The task -
Reproduce exactly the lines below, from the first one through the line containing "1), -.6, .5)).normalized())", and omit any pictures.

Dataset content -

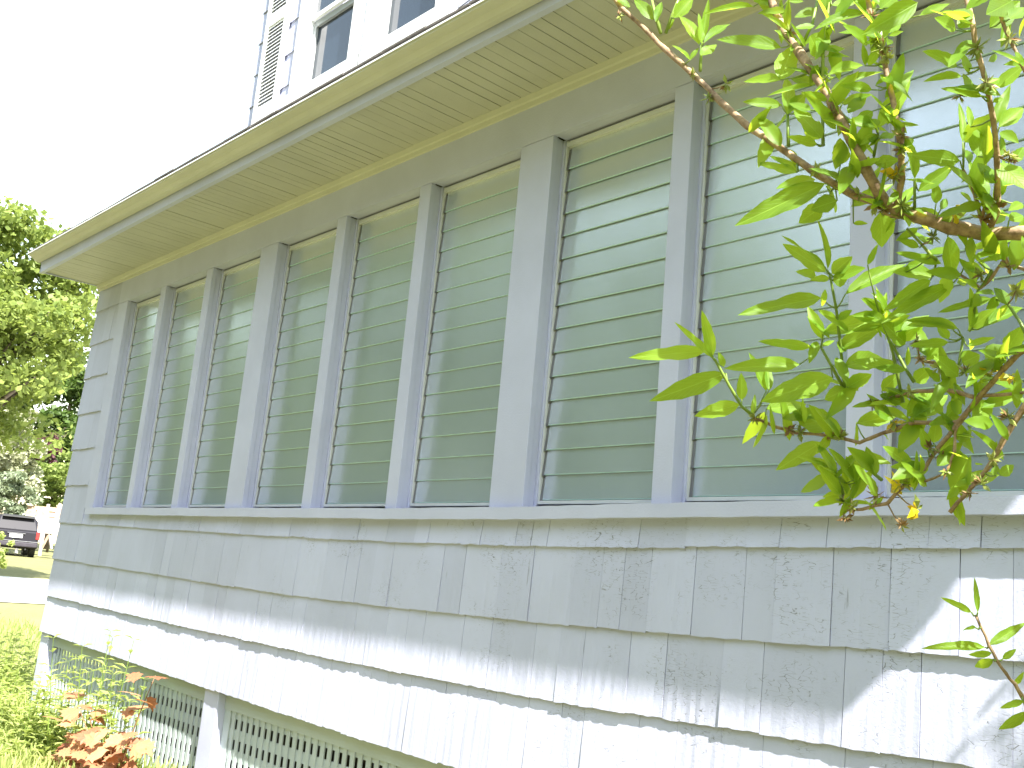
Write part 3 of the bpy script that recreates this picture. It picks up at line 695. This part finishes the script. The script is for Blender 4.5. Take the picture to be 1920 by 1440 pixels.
for (u, v, kk, s) in fl:
    o = bpy.data.objects.new('flower_cluster', random.choice(CM[{'c': 'calyx', 'p': 'petal', 'h': 'husk'}[kk]])); COL.objects.link(o)
    mw = Matrix.LocRotScale(P3(u, v, -.008), (random.uniform(0, 6), random.uniform(0, 6), random.uniform(0, 6)), None) if False else Matrix.Translation(P3(u, v, -.008)) @ Matrix.Rotation(random.uniform(0, 6), 4, 'Z') @ Matrix.Rotation(random.uniform(0, 6), 4, 'X') @ Matrix.Scale(s*.85, 4)
    o.parent = bush; o.matrix_parent_inverse = BINV; o.matrix_basis = mw
    near = min(SAMP, key=lambda q: (q[0]-u)**2+(q[1]-v)**2); c0 = P3(u, v, -.008)
    if (near[2]-c0).length > .006: FST.tube([near[2], (near[2]+c0)/2+Vector((0, 0, -.002)), c0], [.0011, .0009, .0008], 5)
bp(FST.build('flower_stalks', M['twig'], None, True))['kind'] = 'stuff'
# taller canes of the same bush lean over the wall beyond the frame; their shadow falls on the lower shingles
for i in range(5):
    a = Vector((8.28+.05*i, -.47+.015*i, 1.30+.09*i)); P = [roots, Vector((8.6, -1.2, -.4)), Vector((8.55, -.8, .6)), a, a+Vector((-.12, .02, .0)), a+Vector((-.26, .04, -.14))]
    bp(MB().tube(P, [.012, .01, .008, .006, .005, .003], 6).build('branch', M['twig'], None, True))
    for j in range(5):
        f = j/4; p = P[3].lerp(P[5], f)+Vector((0, 0, .05*math.sin(f*3.1)))
        place_leaf(p, p+Vector((random.uniform(-.09, .02), random.uniform(-.03, .03), random.uniform(-.09, -.03))), .03, Vector((random.uniform(-1, 1), -.6, .5)).normalized())

# ------------------------------------------------------------------ plants at the foot of the porch
def card_crown(n, center, rad, size, seed, clumps=60, flat=1.0, bias=.75, hollow=.55):
    r = np.random.RandomState(seed); V = np.zeros((n*4, 3)); c = np.array(center); rad = np.array(rad)
    cc = r.normal(size=(clumps, 3)); cc /= np.linalg.norm(cc, axis=1)[:, None]; cc *= (hollow+(1-hollow)*r.rand(clumps)**.6)[:, None]
    cs = r.uniform(.16, .34, clumps)
    k = r.randint(0, clumps, n); off = r.normal(size=(n, 3)); off /= np.linalg.norm(off, axis=1)[:, None]; off *= (r.rand(n)**.45)[:, None]*cs[k][:, None]
    off[:, 2] *= .62
    p = c+(cc[k]+off)*rad
    nz = r.normal(size=(n, 3))+np.array([0, 0, bias]); nz /= np.linalg.norm(nz, axis=1)[:, None]
    t = np.cross(nz, r.normal(size=(n, 3))); t /= np.linalg.norm(t, axis=1)[:, None]; b = np.cross(nz, t)
    s = size*r.uniform(.6, 1.3, n)[:, None]
    V[0::4] = p-t*s*.5; V[1::4] = p+b*s*.34-nz*s*.06; V[2::4] = p+t*s*.55-nz*s*.14; V[3::4] = p-b*s*.34-nz*s*.06
    F = [(4*i, 4*i+1, 4*i+2, 4*i+3) for i in range(n)]
    return V, F, cc*rad+c
def np_ob(name, V, F, mat, parent=None):
    me = bpy.data.meshes.new(name); n = len(V); m = len(F)
    me.vertices.add(n); me.vertices.foreach_set('co', np.asarray(V, dtype=np.float32).ravel())
    me.loops.add(m*4); me.loops.foreach_set('vertex_index', np.asarray(F, dtype=np.int32).ravel())
    me.polygons.add(m); me.polygons.foreach_set('loop_start', np.arange(0, m*4, 4, dtype=np.int32))
    me.update(calc_edges=True); me.materials.append(mat)
    o = bpy.data.objects.new(name, me); COL.objects.link(o)
    if parent: o.parent = parent; o.matrix_parent_inverse = Matrix.Translation(parent.location).inverted()
    return o
M['trunk'] = bark('trunk_bark', (.05, .04, .03), (.16, .13, .10), 12)
def tree(name, label, cat, loc, rad, zc_, n, size, mat, seed, clumps=70, group=None, limbs=9, trunk_r=.22, hollow=.55):
    root = tag(empty(name, loc), label, cat, group); c = (loc[0], loc[1], zc_)
    V, F, cc = card_crown(n, c, rad, size, seed, clumps, hollow=hollow); np_ob('crown', V, F, mat, root)
    m = MB(); m.tube([Vector(loc), Vector(loc).lerp(Vector(c), .5)+Vector((.1, 0, 0)), Vector(c), Vector(c)+Vector((0, 0, rad[2]*.6))], [trunk_r, trunk_r*.8, trunk_r*.55, trunk_r*.15], 8)
    rr = random.Random(seed)
    for i in range(limbs):
        q = Vector(cc[rr.randrange(len(cc))]); s = Vector(loc).lerp(Vector(c), rr.uniform(.5, 1.0)); m.tube([s, s.lerp(q, .5)+Vector((0, 0, -.1*rad[2])), q], [trunk_r*.4, trunk_r*.25, trunk_r*.06], 6)
    o = m.build('trunk', M['trunk'], root, True); o.matrix_parent_inverse = Matrix.Translation(root.location).inverted()
    return root
M['maple'] = foliage('maple_foliage', (.09, .14, .03), (.25, .30, .08), (.34, .42, .08), .38)
M['wood'] = foliage('wood_foliage', (.055, .10, .02), (.15, .20, .045), (.22, .32, .05), .35)
M['shrubf'] = foliage('shrub_foliage', (.10, .15, .03), (.22, .27, .07), (.25, .34, .07), .35)
M['palef'] = foliage('pale_blossom_foliage', (.24, .26, .14), (.50, .50, .36), (.35, .38, .2), .3)
M['purple'] = foliage('purple_foliage', (.05, .02, .03), (.12, .05, .06), (.2, .06, .08), .3)
M['weed'] = foliage('weed_foliage', (.20, .27, .07), (.42, .46, .17), (.46, .54, .13), .42)
def gp(u, v, d): p = at(u, v, d); return p
# big maple behind the corner, shrubs under it
c = at(-35, 610, 27.0); tree('maple_tree', 'large sunlit maple tree rising behind the corner of the house', 'tree', (c.x, c.y, ground(c.x, c.y)), (3.1, 3.1, 3.3), c.z, 30000, .19, M['maple'], 3, 150, None, 16, .28, .25)
c = at(125, 790, 64.0); tree('shade_tree', 'darker leafy tree beyond the maple, close to the house corner', 'tree', (c.x, c.y, ground(c.x, c.y)), (4.0, 4.0, 4.3), c.z, 14000, .36, foliage('dark_foliage', (.035, .07, .014), (.085, .13, .025), (.12, .2, .03), .3), 5, 80, None, 8, .2, .3)
c = at(5, 855, 50.0); tree('blossom_shrub', 'pale cream blossoming shrub above the parked car', 'shrub', (c.x, c.y, ground(c.x, c.y)), (1.9, 1.9, 2.5), c.z, 9000, .24, M['palef'], 8, 70, None, 6, .06, .3)
c = at(112, 900, 56.0); tree('green_shrub', 'yellow green shrub behind the wooden fence', 'shrub', (c.x, c.y, ground(c.x, c.y)), (2.4, 2.4, 1.5), c.z, 7000, .24, M['shrubf'], 9, 50, None, 5, .07, .3)
c = at(88, 845, 58.0); tree('purple_shrub', 'small dark purple leaved tree between the shrubs', 'shrub', (c.x, c.y, ground(c.x, c.y)), (1.0, 1.0, .95), c.z, 1800, .22, M['purple'], 10, 24, None, 4, .05, .3)
c = at(8, 935, 47.5); tree('grey_green_shrub', 'low grey green shrub left of the car roof', 'shrub', (c.x, c.y, ground(c.x, c.y)), (1.3, 1.3, 1.35), c.z, 5000, .2, foliage('grey_green', (.12, .16, .09), (.32, .36, .24), (.25, .3, .15), .3), 11, 40, None, 4, .04, .3)
c = at(-3, 1040, 17.0); tree('yellow_shrub', 'yellow green bush at the left edge in front of the car', 'shrub', (c.x, c.y, ground(c.x, c.y)), (.22, .22, .35), c.z, 900, .06, M['weed'], 12, 16, None, 3, .02, .2)
# the wood on the far side of the garden, behind the photographer, mirrored in the glass
Vs = []; Fs = []; rr = random.Random(4)
for i in range(14):
    x = -46+i*3.0+rr.uniform(-1, 1); y = -12.5-rr.uniform(0, 3); h = rr.uniform(13, 16)
    V, F, _ = card_crown(2600, (x, y, GZ+h*.5), (3.3, 2.8, h*.55), .9, 100+i, 36, hollow=.3); n = sum(len(q) for q in Vs); Vs.append(V); Fs += [(a+n, b+n, c_+n, d_+n) for a, b, c_, d_ in F]
for i in range(8):  # unseen trees added to block sky light from wall and right-hand panes
    x = -3+i*3.0+rr.uniform(-1, 1); y = -17-rr.uniform(0, 4); h = rr.uniform(12, 14) if i > 2 else 13
    V, F, _ = card_crown(1800, (x, y, GZ+h*.5), (3.0, 2.6, h*.55), .75, 120+i, 30, hollow=.3); n = sum(len(q) for q in Vs); Vs.append(V); Fs += [(a+n, b+n, c_+n, d_+n) for a, b, c_, d_ in F]
for i in range(8):  # unseen trees added to block sky light from wall and right-hand panes
    V, F, _ = card_crown(1500, (19+rr.uniform(-2, 2), -13+i*4.0, GZ+4.0), (2.8, 2.6, 4.4), .8, 140+i, 26, hollow=.3); n = sum(len(q) for q in Vs); Vs.append(V); Fs += [(a+n, b+n, c_+n, d_+n) for a, b, c_, d_ in F]
o = np_ob('tree_belt', np.concatenate(Vs), Fs, M['wood']); tag(o, 'wood beyond the garden, seen only as green reflections in the glass, plus unseen trees added to block sky light', 'trees', None, 'stuff')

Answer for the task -
Write part 3 of the bpy script that recreates this picture. It picks up at line 695. This part finishes the script. The script is for Blender 4.5. Take the picture to be 1920 by 1440 pixels.
for (u, v, kk, s) in fl:
    o = bpy.data.objects.new('flower_cluster', random.choice(CM[{'c': 'calyx', 'p': 'petal', 'h': 'husk'}[kk]])); COL.objects.link(o)
    mw = Matrix.LocRotScale(P3(u, v, -.008), (random.uniform(0, 6), random.uniform(0, 6), random.uniform(0, 6)), None) if False else Matrix.Translation(P3(u, v, -.008)) @ Matrix.Rotation(random.uniform(0, 6), 4, 'Z') @ Matrix.Rotation(random.uniform(0, 6), 4, 'X') @ Matrix.Scale(s*.85, 4)
    o.parent = bush; o.matrix_parent_inverse = BINV; o.matrix_basis = mw
    near = min(SAMP, key=lambda q: (q[0]-u)**2+(q[1]-v)**2); c0 = P3(u, v, -.008)
    if (near[2]-c0).length > .006: FST.tube([near[2], (near[2]+c0)/2+Vector((0, 0, -.002)), c0], [.0011, .0009, .0008], 5)
bp(FST.build('flower_stalks', M['twig'], None, True))['kind'] = 'stuff'
# taller canes of the same bush lean over the wall beyond the frame; their shadow falls on the lower shingles
for i in range(5):
    a = Vector((8.28+.05*i, -.47+.015*i, 1.30+.09*i)); P = [roots, Vector((8.6, -1.2, -.4)), Vector((8.55, -.8, .6)), a, a+Vector((-.12, .02, .0)), a+Vector((-.26, .04, -.14))]
    bp(MB().tube(P, [.012, .01, .008, .006, .005, .003], 6).build('branch', M['twig'], None, True))
    for j in range(5):
        f = j/4; p = P[3].lerp(P[5], f)+Vector((0, 0, .05*math.sin(f*3.1)))
        place_leaf(p, p+Vector((random.uniform(-.09, .02), random.uniform(-.03, .03), random.uniform(-.09, -.03))), .03, Vector((random.uniform(-1, 1), -.6, .5)).normalized())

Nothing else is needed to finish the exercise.